Priorities and Agile

On 2010/07/19, in agile, rant, signal, webdev, by a b

My place of working practices Agile.  My place of working is also on a push to crack down on software craftsmanship.  One big thrust of this is T.D.D., as well as following good design principles, like SOLID and whatnot. Lately, though, we have also had a bit of trouble with getting our customer’s needs met.  I feel like see a pattern here, and maybe even a solution.

It seems to me a big part of Agile comes down to balance. In it’s very definition, the things that are ‘favored’ (individuals, interactions, working software, collaboration, response to change) are just that; favored. They aren’t strictly demanded, and there isn’t a formula for measuring the percentage of implementation.

I think the problem is that the ‘commit to technical excellence and good design’ principle of Agile is getting a bit more than favored.  It’s becoming a goal in itself, a measurement that is superseding what I feel are more important goals.

A frequently overlooked principle is the bit about “maximizing simplicity”, which is measured by the amount of work *not* done.  Technical excellence and good design are important, but the customer keeps the lights on, so delivery of working software should take precedence.  That is supposed to be the *only* measure of progress.  Now, my personal assumption is that ‘working’ is defined by the customer; not by the dev team, not by architecture, not by the test suite.  That’s just me, and I know that’s not everyone’s view.

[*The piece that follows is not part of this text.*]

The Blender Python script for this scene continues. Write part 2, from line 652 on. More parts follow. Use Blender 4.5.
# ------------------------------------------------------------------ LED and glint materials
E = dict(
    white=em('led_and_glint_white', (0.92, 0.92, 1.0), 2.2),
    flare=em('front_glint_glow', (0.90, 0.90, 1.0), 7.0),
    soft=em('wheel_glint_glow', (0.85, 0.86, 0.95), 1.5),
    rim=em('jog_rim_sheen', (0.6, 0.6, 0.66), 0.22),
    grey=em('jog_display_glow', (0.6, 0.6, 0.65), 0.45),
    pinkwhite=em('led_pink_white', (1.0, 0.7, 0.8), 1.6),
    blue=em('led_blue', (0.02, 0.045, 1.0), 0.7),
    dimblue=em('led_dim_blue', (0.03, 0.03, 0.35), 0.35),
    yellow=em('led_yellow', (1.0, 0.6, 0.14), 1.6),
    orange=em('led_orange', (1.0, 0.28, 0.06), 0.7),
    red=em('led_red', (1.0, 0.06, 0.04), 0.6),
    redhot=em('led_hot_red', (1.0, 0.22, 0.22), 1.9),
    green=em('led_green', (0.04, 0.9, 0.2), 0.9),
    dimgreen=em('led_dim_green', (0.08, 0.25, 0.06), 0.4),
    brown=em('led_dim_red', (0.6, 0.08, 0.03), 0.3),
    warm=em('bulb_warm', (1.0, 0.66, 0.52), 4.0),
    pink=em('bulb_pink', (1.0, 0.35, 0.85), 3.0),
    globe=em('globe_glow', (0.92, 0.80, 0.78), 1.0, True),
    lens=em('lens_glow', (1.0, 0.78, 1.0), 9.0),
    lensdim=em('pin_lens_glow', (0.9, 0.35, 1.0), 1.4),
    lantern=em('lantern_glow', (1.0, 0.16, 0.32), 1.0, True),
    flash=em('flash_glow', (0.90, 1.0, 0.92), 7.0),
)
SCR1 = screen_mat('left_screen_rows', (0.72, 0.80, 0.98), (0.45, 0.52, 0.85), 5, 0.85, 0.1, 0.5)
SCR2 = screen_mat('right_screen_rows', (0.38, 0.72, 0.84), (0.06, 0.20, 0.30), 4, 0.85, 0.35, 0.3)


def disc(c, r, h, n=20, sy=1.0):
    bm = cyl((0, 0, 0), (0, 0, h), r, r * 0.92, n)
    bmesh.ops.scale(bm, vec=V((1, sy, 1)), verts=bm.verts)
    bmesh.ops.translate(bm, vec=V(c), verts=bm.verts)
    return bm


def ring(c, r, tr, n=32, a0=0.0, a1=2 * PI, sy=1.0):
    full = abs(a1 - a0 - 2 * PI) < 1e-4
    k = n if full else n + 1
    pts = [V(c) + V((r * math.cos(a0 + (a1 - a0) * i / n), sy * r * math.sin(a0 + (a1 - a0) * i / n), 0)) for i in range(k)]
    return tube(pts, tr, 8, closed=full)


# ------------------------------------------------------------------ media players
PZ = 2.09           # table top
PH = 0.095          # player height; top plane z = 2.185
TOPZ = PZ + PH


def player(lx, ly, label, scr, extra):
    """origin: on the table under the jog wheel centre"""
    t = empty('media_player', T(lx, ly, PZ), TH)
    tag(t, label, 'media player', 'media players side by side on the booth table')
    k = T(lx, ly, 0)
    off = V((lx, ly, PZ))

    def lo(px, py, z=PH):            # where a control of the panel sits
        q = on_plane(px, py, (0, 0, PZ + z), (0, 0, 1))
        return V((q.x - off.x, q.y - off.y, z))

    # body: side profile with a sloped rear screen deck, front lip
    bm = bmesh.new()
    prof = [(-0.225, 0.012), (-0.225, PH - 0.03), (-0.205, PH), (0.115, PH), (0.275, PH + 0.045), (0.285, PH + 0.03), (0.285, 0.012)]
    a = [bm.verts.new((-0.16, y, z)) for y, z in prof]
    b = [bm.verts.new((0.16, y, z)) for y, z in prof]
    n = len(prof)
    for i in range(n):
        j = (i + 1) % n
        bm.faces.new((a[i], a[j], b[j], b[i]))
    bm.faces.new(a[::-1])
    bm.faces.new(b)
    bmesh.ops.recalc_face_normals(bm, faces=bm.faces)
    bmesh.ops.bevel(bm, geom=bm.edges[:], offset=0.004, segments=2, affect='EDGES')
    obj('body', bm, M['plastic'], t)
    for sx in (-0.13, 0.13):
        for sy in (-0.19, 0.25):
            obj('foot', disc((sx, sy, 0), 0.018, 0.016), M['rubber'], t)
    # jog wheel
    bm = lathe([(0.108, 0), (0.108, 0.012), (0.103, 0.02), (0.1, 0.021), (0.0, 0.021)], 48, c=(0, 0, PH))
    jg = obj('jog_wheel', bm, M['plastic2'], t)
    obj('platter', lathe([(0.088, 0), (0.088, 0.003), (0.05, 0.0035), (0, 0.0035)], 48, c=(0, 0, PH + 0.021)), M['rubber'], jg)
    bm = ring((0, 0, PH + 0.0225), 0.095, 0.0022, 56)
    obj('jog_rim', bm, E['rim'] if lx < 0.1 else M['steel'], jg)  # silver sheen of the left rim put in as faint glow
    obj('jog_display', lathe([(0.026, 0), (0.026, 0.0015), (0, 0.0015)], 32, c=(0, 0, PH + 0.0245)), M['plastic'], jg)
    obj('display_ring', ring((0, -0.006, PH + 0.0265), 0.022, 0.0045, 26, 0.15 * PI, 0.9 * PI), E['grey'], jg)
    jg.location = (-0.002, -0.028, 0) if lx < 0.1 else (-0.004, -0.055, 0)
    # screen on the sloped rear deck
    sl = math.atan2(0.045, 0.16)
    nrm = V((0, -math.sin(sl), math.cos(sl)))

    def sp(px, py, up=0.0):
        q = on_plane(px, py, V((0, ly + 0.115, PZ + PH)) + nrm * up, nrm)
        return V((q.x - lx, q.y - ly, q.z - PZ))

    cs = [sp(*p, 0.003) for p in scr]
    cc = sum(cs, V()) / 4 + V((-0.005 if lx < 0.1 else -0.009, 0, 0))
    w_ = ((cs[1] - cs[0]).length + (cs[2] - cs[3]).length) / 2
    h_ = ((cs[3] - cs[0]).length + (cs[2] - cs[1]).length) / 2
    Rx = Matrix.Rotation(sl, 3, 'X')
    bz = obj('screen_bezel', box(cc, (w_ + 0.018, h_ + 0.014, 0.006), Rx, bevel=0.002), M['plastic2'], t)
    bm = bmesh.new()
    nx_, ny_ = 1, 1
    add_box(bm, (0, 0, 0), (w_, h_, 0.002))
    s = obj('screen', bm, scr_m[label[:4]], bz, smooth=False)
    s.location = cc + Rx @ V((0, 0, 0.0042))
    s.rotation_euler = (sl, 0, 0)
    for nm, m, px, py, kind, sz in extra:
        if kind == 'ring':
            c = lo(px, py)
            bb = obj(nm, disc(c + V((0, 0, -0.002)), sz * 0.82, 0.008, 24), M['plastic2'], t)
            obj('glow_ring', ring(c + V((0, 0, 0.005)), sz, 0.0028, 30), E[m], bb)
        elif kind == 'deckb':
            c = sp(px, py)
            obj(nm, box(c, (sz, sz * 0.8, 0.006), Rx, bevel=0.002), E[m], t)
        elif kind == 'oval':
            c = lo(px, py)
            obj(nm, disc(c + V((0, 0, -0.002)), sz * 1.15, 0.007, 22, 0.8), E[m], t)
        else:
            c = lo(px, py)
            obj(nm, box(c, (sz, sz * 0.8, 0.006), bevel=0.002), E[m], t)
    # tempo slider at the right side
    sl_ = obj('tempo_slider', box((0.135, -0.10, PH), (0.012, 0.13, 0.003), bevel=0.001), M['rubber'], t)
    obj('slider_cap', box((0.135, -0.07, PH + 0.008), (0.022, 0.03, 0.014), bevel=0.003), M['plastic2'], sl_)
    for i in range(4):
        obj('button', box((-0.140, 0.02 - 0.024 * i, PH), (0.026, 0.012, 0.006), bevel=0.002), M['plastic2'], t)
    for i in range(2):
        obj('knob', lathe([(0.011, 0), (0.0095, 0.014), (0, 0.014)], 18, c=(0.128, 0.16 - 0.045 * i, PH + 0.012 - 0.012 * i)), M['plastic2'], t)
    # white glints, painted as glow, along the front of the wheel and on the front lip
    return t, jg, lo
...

Craftsmanship, pragmatically applied, is non-negotiable.  TDD is teh best design tool, evar.  The SOLID principles are invaluable, especially for code that will live long enough to be extended, maintained, or improved.   I’m 100% for all of those things, as long as we’re doing *just enough* of each an all of those things.  To me, just enough is the amount that it takes to deliver working software of business value, and no more.

If we lose sight of that, we may make some impressive technical contributions, but we risk failing to achieve what we are ultimately setting out to do.

The thing is, it’s obvious (and should be expected) that all of us in this organization have different definitions of where the ‘just enough’ line falls, or what ‘working software’ should include.  This is where the balance part comes in, and where interaction will help us combine our different views.

I would argue that we need make sure we’re doing the rest of Agile as passionately as we’re doing the craftsmanship part.